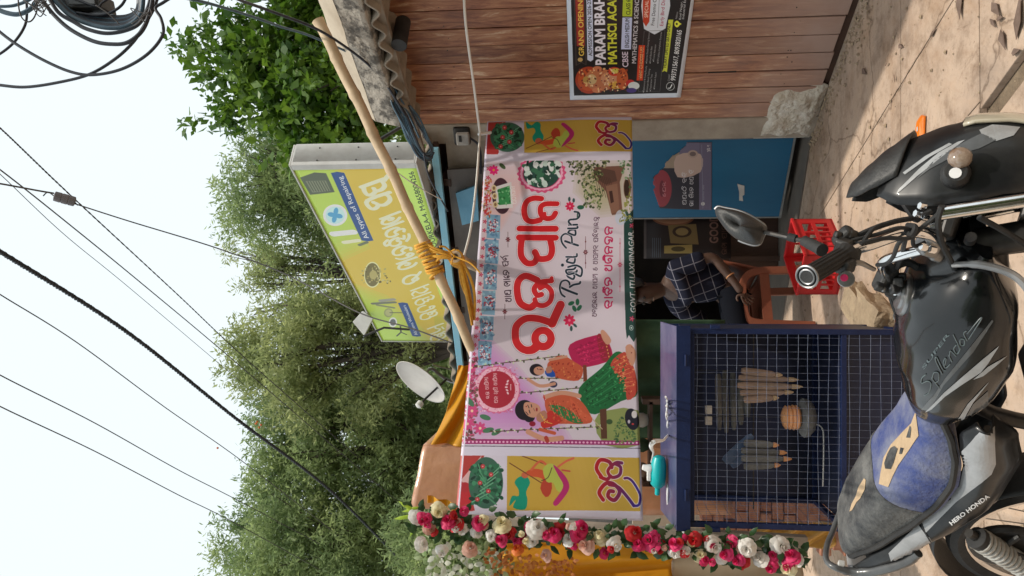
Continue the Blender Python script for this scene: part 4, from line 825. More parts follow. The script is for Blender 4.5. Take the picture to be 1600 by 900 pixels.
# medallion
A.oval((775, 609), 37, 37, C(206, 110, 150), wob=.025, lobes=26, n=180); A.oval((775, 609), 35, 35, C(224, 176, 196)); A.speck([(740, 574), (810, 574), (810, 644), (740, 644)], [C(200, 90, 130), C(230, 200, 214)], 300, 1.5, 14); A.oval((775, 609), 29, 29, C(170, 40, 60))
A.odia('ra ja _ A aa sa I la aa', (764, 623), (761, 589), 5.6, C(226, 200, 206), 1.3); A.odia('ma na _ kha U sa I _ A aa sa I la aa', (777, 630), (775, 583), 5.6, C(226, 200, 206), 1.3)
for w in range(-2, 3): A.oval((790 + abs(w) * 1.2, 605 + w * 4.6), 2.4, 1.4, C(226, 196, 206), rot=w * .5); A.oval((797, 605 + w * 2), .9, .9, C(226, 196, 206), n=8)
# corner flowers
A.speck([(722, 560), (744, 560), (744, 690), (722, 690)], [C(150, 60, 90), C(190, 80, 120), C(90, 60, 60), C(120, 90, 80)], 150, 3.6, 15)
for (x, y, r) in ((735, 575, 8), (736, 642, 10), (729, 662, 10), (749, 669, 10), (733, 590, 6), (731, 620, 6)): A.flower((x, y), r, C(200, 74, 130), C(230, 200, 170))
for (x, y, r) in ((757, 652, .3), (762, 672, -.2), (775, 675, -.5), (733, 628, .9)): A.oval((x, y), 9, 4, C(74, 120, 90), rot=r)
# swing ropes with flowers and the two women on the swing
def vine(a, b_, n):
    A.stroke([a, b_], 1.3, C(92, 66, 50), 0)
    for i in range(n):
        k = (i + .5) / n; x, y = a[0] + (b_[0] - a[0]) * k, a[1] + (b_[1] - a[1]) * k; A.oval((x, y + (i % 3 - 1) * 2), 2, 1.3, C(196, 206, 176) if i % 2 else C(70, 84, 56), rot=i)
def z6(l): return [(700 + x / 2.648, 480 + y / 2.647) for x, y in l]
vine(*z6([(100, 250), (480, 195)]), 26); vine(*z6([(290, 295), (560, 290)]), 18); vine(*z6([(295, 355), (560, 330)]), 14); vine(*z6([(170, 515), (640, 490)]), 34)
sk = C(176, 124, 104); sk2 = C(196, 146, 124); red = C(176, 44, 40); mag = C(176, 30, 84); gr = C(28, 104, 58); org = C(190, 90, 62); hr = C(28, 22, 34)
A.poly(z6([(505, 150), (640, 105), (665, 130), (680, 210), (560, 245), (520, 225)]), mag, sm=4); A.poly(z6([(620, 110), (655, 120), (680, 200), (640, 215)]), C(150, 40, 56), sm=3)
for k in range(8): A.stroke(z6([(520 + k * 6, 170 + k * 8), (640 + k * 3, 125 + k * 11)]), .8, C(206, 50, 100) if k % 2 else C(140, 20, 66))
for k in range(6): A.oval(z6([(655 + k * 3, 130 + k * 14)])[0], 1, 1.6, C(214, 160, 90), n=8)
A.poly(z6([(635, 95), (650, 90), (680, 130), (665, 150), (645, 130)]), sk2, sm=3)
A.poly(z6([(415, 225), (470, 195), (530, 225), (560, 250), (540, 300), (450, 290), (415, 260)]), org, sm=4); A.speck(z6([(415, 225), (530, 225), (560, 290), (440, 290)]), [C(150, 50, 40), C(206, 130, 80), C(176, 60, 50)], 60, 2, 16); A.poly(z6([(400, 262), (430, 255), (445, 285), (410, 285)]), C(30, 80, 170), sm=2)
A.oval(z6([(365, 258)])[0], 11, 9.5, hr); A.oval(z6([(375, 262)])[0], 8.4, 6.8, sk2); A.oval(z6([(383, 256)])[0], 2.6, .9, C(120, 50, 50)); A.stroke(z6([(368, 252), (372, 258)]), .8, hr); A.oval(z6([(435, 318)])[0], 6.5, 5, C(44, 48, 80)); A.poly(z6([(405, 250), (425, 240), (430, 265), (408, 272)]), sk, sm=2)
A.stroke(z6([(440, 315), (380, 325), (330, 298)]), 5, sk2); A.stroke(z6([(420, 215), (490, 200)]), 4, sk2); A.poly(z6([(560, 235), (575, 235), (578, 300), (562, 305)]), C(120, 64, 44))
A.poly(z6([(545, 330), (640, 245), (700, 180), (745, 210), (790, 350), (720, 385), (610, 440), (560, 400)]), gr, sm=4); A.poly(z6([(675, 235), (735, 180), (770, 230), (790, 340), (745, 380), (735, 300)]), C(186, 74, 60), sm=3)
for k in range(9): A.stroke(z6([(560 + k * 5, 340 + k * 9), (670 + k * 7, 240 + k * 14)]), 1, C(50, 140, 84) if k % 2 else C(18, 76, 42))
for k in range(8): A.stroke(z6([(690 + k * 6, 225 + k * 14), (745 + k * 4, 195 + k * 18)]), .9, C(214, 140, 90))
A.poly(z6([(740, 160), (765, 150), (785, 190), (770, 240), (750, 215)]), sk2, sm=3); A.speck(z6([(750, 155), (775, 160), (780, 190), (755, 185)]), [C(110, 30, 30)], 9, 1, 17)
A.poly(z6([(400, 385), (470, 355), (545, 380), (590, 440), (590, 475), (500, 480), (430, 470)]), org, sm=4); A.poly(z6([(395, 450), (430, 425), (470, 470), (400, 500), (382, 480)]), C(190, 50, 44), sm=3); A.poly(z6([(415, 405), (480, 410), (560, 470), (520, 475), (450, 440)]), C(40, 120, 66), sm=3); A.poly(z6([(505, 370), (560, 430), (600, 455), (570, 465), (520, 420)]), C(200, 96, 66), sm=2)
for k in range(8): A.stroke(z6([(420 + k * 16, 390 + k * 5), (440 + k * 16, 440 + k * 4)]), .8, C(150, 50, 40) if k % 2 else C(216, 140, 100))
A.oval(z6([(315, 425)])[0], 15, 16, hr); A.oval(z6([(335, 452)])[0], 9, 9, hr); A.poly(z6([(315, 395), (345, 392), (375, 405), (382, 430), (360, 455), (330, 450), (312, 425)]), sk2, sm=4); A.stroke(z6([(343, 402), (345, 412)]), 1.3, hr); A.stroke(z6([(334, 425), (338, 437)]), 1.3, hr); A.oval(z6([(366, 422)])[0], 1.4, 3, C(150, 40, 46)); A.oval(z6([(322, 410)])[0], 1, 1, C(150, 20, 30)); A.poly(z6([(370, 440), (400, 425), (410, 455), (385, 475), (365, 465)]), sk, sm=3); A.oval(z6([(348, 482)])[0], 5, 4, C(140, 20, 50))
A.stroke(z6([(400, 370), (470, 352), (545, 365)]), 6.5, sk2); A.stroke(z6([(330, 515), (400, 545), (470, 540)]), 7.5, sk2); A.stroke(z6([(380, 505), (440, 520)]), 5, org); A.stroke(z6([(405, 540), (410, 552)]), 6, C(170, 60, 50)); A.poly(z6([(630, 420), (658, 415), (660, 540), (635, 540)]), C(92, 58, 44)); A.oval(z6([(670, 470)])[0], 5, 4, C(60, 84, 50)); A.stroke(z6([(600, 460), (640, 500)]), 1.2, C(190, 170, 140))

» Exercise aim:
Do not include the images; transcribe the rest of the listing exactly.

» Full answer:
Continue the Blender Python script for this scene: part 4, from line 825. More parts follow. The script is for Blender 4.5. Take the picture to be 1600 by 900 pixels.
# medallion
A.oval((775, 609), 37, 37, C(206, 110, 150), wob=.025, lobes=26, n=180); A.oval((775, 609), 35, 35, C(224, 176, 196)); A.speck([(740, 574), (810, 574), (810, 644), (740, 644)], [C(200, 90, 130), C(230, 200, 214)], 300, 1.5, 14); A.oval((775, 609), 29, 29, C(170, 40, 60))
A.odia('ra ja _ A aa sa I la aa', (764, 623), (761, 589), 5.6, C(226, 200, 206), 1.3); A.odia('ma na _ kha U sa I _ A aa sa I la aa', (777, 630), (775, 583), 5.6, C(226, 200, 206), 1.3)
for w in range(-2, 3): A.oval((790 + abs(w) * 1.2, 605 + w * 4.6), 2.4, 1.4, C(226, 196, 206), rot=w * .5); A.oval((797, 605 + w * 2), .9, .9, C(226, 196, 206), n=8)
# corner flowers
A.speck([(722, 560), (744, 560), (744, 690), (722, 690)], [C(150, 60, 90), C(190, 80, 120), C(90, 60, 60), C(120, 90, 80)], 150, 3.6, 15)
for (x, y, r) in ((735, 575, 8), (736, 642, 10), (729, 662, 10), (749, 669, 10), (733, 590, 6), (731, 620, 6)): A.flower((x, y), r, C(200, 74, 130), C(230, 200, 170))
for (x, y, r) in ((757, 652, .3), (762, 672, -.2), (775, 675, -.5), (733, 628, .9)): A.oval((x, y), 9, 4, C(74, 120, 90), rot=r)
# swing ropes with flowers and the two women on the swing
def vine(a, b_, n):
    A.stroke([a, b_], 1.3, C(92, 66, 50), 0)
    for i in range(n):
        k = (i + .5) / n; x, y = a[0] + (b_[0] - a[0]) * k, a[1] + (b_[1] - a[1]) * k; A.oval((x, y + (i % 3 - 1) * 2), 2, 1.3, C(196, 206, 176) if i % 2 else C(70, 84, 56), rot=i)
def z6(l): return [(700 + x / 2.648, 480 + y / 2.647) for x, y in l]
vine(*z6([(100, 250), (480, 195)]), 26); vine(*z6([(290, 295), (560, 290)]), 18); vine(*z6([(295, 355), (560, 330)]), 14); vine(*z6([(170, 515), (640, 490)]), 34)
sk = C(176, 124, 104); sk2 = C(196, 146, 124); red = C(176, 44, 40); mag = C(176, 30, 84); gr = C(28, 104, 58); org = C(190, 90, 62); hr = C(28, 22, 34)
A.poly(z6([(505, 150), (640, 105), (665, 130), (680, 210), (560, 245), (520, 225)]), mag, sm=4); A.poly(z6([(620, 110), (655, 120), (680, 200), (640, 215)]), C(150, 40, 56), sm=3)
for k in range(8): A.stroke(z6([(520 + k * 6, 170 + k * 8), (640 + k * 3, 125 + k * 11)]), .8, C(206, 50, 100) if k % 2 else C(140, 20, 66))
for k in range(6): A.oval(z6([(655 + k * 3, 130 + k * 14)])[0], 1, 1.6, C(214, 160, 90), n=8)
A.poly(z6([(635, 95), (650, 90), (680, 130), (665, 150), (645, 130)]), sk2, sm=3)
A.poly(z6([(415, 225), (470, 195), (530, 225), (560, 250), (540, 300), (450, 290), (415, 260)]), org, sm=4); A.speck(z6([(415, 225), (530, 225), (560, 290), (440, 290)]), [C(150, 50, 40), C(206, 130, 80), C(176, 60, 50)], 60, 2, 16); A.poly(z6([(400, 262), (430, 255), (445, 285), (410, 285)]), C(30, 80, 170), sm=2)
A.oval(z6([(365, 258)])[0], 11, 9.5, hr); A.oval(z6([(375, 262)])[0], 8.4, 6.8, sk2); A.oval(z6([(383, 256)])[0], 2.6, .9, C(120, 50, 50)); A.stroke(z6([(368, 252), (372, 258)]), .8, hr); A.oval(z6([(435, 318)])[0], 6.5, 5, C(44, 48, 80)); A.poly(z6([(405, 250), (425, 240), (430, 265), (408, 272)]), sk, sm=2)
A.stroke(z6([(440, 315), (380, 325), (330, 298)]), 5, sk2); A.stroke(z6([(420, 215), (490, 200)]), 4, sk2); A.poly(z6([(560, 235), (575, 235), (578, 300), (562, 305)]), C(120, 64, 44))
A.poly(z6([(545, 330), (640, 245), (700, 180), (745, 210), (790, 350), (720, 385), (610, 440), (560, 400)]), gr, sm=4); A.poly(z6([(675, 235), (735, 180), (770, 230), (790, 340), (745, 380), (735, 300)]), C(186, 74, 60), sm=3)
for k in range(9): A.stroke(z6([(560 + k * 5, 340 + k * 9), (670 + k * 7, 240 + k * 14)]), 1, C(50, 140, 84) if k % 2 else C(18, 76, 42))
for k in range(8): A.stroke(z6([(690 + k * 6, 225 + k * 14), (745 + k * 4, 195 + k * 18)]), .9, C(214, 140, 90))
A.poly(z6([(740, 160), (765, 150), (785, 190), (770, 240), (750, 215)]), sk2, sm=3); A.speck(z6([(750, 155), (775, 160), (780, 190), (755, 185)]), [C(110, 30, 30)], 9, 1, 17)
A.poly(z6([(400, 385), (470, 355), (545, 380), (590, 440), (590, 475), (500, 480), (430, 470)]), org, sm=4); A.poly(z6([(395, 450), (430, 425), (470, 470), (400, 500), (382, 480)]), C(190, 50, 44), sm=3); A.poly(z6([(415, 405), (480, 410), (560, 470), (520, 475), (450, 440)]), C(40, 120, 66), sm=3); A.poly(z6([(505, 370), (560, 430), (600, 455), (570, 465), (520, 420)]), C(200, 96, 66), sm=2)
for k in range(8): A.stroke(z6([(420 + k * 16, 390 + k * 5), (440 + k * 16, 440 + k * 4)]), .8, C(150, 50, 40) if k % 2 else C(216, 140, 100))
A.oval(z6([(315, 425)])[0], 15, 16, hr); A.oval(z6([(335, 452)])[0], 9, 9, hr); A.poly(z6([(315, 395), (345, 392), (375, 405), (382, 430), (360, 455), (330, 450), (312, 425)]), sk2, sm=4); A.stroke(z6([(343, 402), (345, 412)]), 1.3, hr); A.stroke(z6([(334, 425), (338, 437)]), 1.3, hr); A.oval(z6([(366, 422)])[0], 1.4, 3, C(150, 40, 46)); A.oval(z6([(322, 410)])[0], 1, 1, C(150, 20, 30)); A.poly(z6([(370, 440), (400, 425), (410, 455), (385, 475), (365, 465)]), sk, sm=3); A.oval(z6([(348, 482)])[0], 5, 4, C(140, 20, 50))
A.stroke(z6([(400, 370), (470, 352), (545, 365)]), 6.5, sk2); A.stroke(z6([(330, 515), (400, 545), (470, 540)]), 7.5, sk2); A.stroke(z6([(380, 505), (440, 520)]), 5, org); A.stroke(z6([(405, 540), (410, 552)]), 6, C(170, 60, 50)); A.poly(z6([(630, 420), (658, 415), (660, 540), (635, 540)]), C(92, 58, 44)); A.oval(z6([(670, 470)])[0], 5, 4, C(60, 84, 50)); A.stroke(z6([(600, 460), (640, 500)]), 1.2, C(190, 170, 140))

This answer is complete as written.